How do you say goodbye to a love affair with a career that started with a naïve teenager whose first editor came to the high school in search of someone to write sports stories, and ends with a well-worn graybeard leaving behind millions of words offered for public consumption in multiple markets across the state of Georgia?

A rotund, sleepy-eyed county commission chairman, upset over something written about the South Georgia government he headed, ended a harangue about the story by saying to me “I know you have to write the truth, but do you have to make it sound so damn true?”

Among the millions of words that have found their way from keyboard to the public, I hope a lot of them have made things so damn true their significance couldn’t be avoided.

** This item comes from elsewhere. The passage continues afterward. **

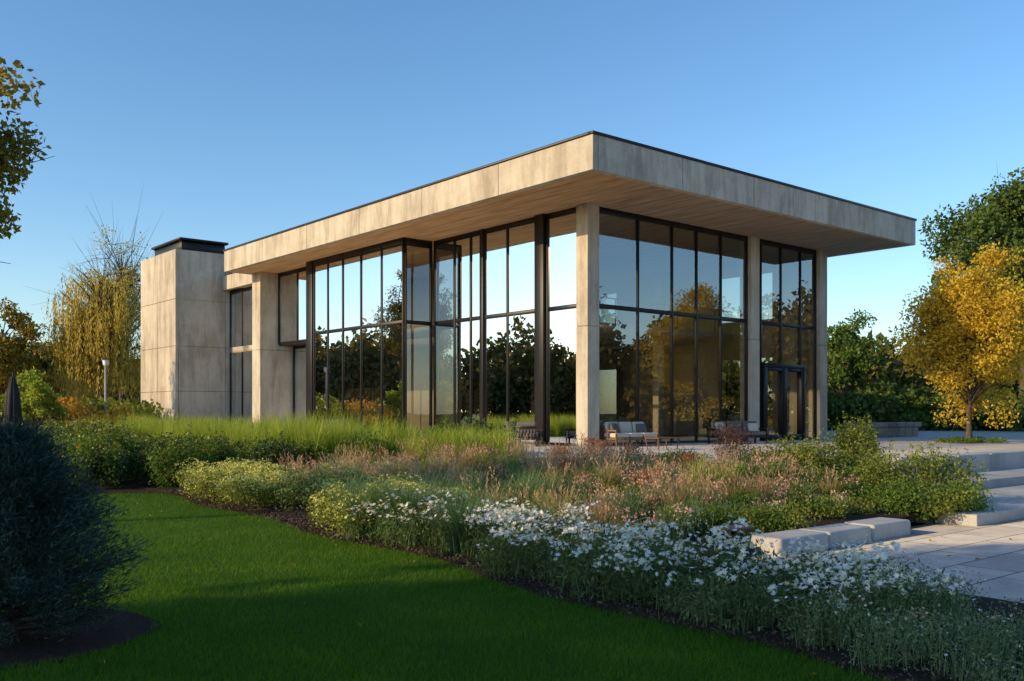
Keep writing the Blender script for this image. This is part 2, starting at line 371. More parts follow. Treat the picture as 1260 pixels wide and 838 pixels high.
# ---- glazing
FR=Boxes(); GV=[];GF=[]
def pane(p0,p1,z0,z1,axis,c,outn):
    t=[random.uniform(-.005,.005) for _ in range(3)]
    if axis=='v': q=[(c+t[0],p0,z0),(c,p1,z0),(c+t[1],p1,z1),(c+t[2],p0,z1)]
    else: q=[(p0,c+t[0],z0),(p1,c,z0),(p1,c+t[1],z1),(p0,c+t[2],z1)]
    n=len(GV); GV.extend(q); GF.append([n,n+1,n+2,n+3])
def bar(p0,p1,z0,z1,axis,c,d0=.03,d1=.09):
    if axis=='v': FR.add(c-d0,c+d1,p0,p1,z0,z1)
    else: FR.add(p0,p1,c-d0,c+d1,z0,z1)
TR=4.70
def wall(axis,c,marks,z0=0,z1=ZS+.015,tr=(TR,),mw=.085,top=.2):
    a,b=marks[0],marks[-1]
    zs=[z0+.10]+[t for t in tr]+[z1-top]
    bar(a,b,z0,z0+.10,axis,c,.030,.085); bar(a,b,z1-top,z1,axis,c,.032,.088)
    for t in tr: bar(a,b,t-.075,t+.075,axis,c,.028,.078)
    for i,m in enumerate(marks):
        w=mw*.5
        m0=m if i==0 else (m-2*w if i==len(marks)-1 else m-w)
        bar(m0,m0+2*w,z0+.001,z1-.001,axis,c,.040,.10)
    for m0,m1 in zip(marks[:-1],marks[1:]):
        for s0,s1 in zip(zs[:-1],zs[1:]): pane(m0,m1,s0,s1,axis,c,0)
wall('v',.18,[.56,2.2]); 
wall('v',.18,[2.70,4.30,5.74,6.49,7.53,8.9])
FR.add(.02,.30,2.20,2.66,0,ZS+.016)
FR.add(.08,.28,5.64,5.84,0,ZS+.016)
wall('v',-1.21,[9.0,10.6,12.2,13.7,15.0,16.3],top=.3); wall('u',9.0,[-1.17,.14],mw=.08,top=.3); wall('u',16.4,[-1.1,.08])
FR.add(-1.25,.0,16.42,16.98,0,ZS+.016)
wall('v',-.62,[17.0,19.0,20.98],z0=4.5,tr=()); wall('v',.18,[16.97,18.9,20.98],z0=0,z1=4.5,tr=())
FR.add(-.6,.2,17.0,20.98,4.42,4.5)
wall('v',.18,[21.9,23.7,25.5,27.0,28.58],z1=ZS-.06)
wall('u',.20,[.56,2.64,4.45,5.83,7.28,8.94])
wall('u',.20,[9.52,9.83,11.2,12.6,13.76])
FR.add(9.80,12.66,-.02,.24,2.93,3.10); FR.add(9.80,9.93,-.021,.239,0,2.93); FR.add(12.53,12.66,-.021,.239,0,2.93); FR.add(11.14,11.30,-.022,.238,0,2.93)
for a in (9.95,11.32): 
    FR.add(a,a+.09,.0,.235,.02,2.92).add(a+1.1,a+1.19,.0,.235,.02,2.92).add(a+.09,a+1.1,.001,.234,.02,.24).add(a+.09,a+1.1,.001,.234,2.8,2.92)
FR.add(11.05,11.08,-.09,-.06,.7,2.2).add(11.36,11.39,-.09,-.06,.7,2.2).add(11.05,11.08,-.06,.0,.8,.83).add(11.05,11.08,-.06,.0,2.05,2.08).add(11.36,11.39,-.06,.0,.8,.83).add(11.36,11.39,-.06,.0,2.05,2.08)
FR.make('window_frames_and_door',M_black,H,.004,1)
for a,b,z0,z1 in ((2.5,5.5,.6,3.6),(2.5,5.5,5.3,7.4),(12,15,.03,3.4),(12,15,5.3,7.4)): pane(a,b,z0,z1,'v',14.15,0)
mk('glazing',np.array(GV),np.array(GF),M_glass,H)
B=Boxes(); TZ=10.0
B.add(-2.87,2.5,28.64,34.06,0,TZ-.03); B.make('tower_core',M_conc2,H)
B=Boxes()
zz=[0,2.3,4.75,7.3,TZ]
for z0,z1 in zip(zz[:-1],zz[1:]):
    run(28.6,34.1,2,lambda a,b:B.add(-2.91,-2.75,a,b,z0+.01,z1-.01),.022)
    run(-2.74,2.54,2,lambda a,b:B.add(a,b,28.6,28.75,z0+.01,z1-.01),.022)
    run(-2.74,2.54,2,lambda a,b:B.add(a,b,33.95,34.1,z0+.01,z1-.01),.022)
B.make('tower_panels',M_conc,H,.01)
B=Boxes(); B.add(-2.3,.4,29.5,33.9,TZ-.02,TZ+.1).add(-2.2,.3,29.6,33.8,TZ+.1,TZ+.62).add(-2.35,.45,29.45,33.95,TZ+.7,TZ+.82)
for a in (-2.25,-.9,.2):
    for b in (29.65,31.3,33.65): B.add(a,a+.1,b,b+.1,TZ+.6,TZ+.72)
B.make('chimney_cap',M_black,H,.01,1)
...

More importantly, I hope I’ve helped others to cultivate the same mindset along the way.

I’ve been fortunate to have a career that has spanned what likely are the twilight years for the romanticized notion of newspapering. The need for information is always going to be prevalent, but the delivery methods are rapidly changing.

The idea that a printed newspaper so “hot off the press” the ink will smear is essential to the news stream will soon become as quaint a notion as those old IBM Selectrics, whose rat-a-tat-tat pounding of type balls once filled newsrooms with a background sound most noticeable when it was absent.

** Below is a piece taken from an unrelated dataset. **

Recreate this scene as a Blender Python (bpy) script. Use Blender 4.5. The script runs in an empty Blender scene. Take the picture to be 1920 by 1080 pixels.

Whatever the process involved in delivering news to the public, the importance of the job will remain, and a whole new generation of talented, committed younger journalists stand ready to do it.

Looking back, there are so many memories of important stories, amazing interviews, crazy coworkers (trust me on that one), long hours, hard work, and communities made better by the fact they were served well by a local newspaper.

It’s been a great career, one only slightly marred by two lingering regrets.

From the very beginning, in every market in which I’ve worked, there have been painful stories dealing with racial conflict — inequality, bias, prejudice, hatred, confrontations. Having seen “white” and “colored” water fountains and restrooms as a child, I know full well how far we’ve come. But I also know how far we still must go. I had hoped that by the time my career ended this particular story line would be one with which a new generation of reporters would never have to deal. Unfortunately, that isn’t the case.

The second major regret is that, as a profession, we haven’t done a better job of making the public understand the importance of a free press, and how vital its existence is to the future of our nation as a functional republic.

That a certain former president would refer to the press as an “enemy of the people” makes obvious the lack of understanding of the role played by credible, professional reporting.

We’ve failed to explain that social media platforms do not have reporters and do not generate news content. Rather, they steal from traditional media companies, repackage stories done by others, and feed them to the masses based on satisfying personal preferences rather than providing unbiased information.

If you want credible local news to continue to be available, you have to invest in it. The way to do that is to buy a subscription for a printed newspaper or a digital product produced by a traditional media company. If those companies fail, none of us are going to be accurately informed about anything, and our future will be bleak indeed.

As for myself, I’ll be joining the ranks of the “semi-retired.” No longer involved in the day-to-day operations of any single newspaper for the first time in five decades, but still working a bit behind the scenes at the corporate level, trying to help keep media operations financially viable and sustainable.

And if, perhaps in some shady bar or at a social event, someone happens to ask what I once did for a living, I’ll tell them I was a newspaperman. And I’ll say it with such pride that they will know for sure it is a claim that is not just true, but damn true.

• Baggs, a native of Blackshear, recently retired from The Gainesville Times following a 51 year career in journalism. He is a former news editor of The Blackshear Times.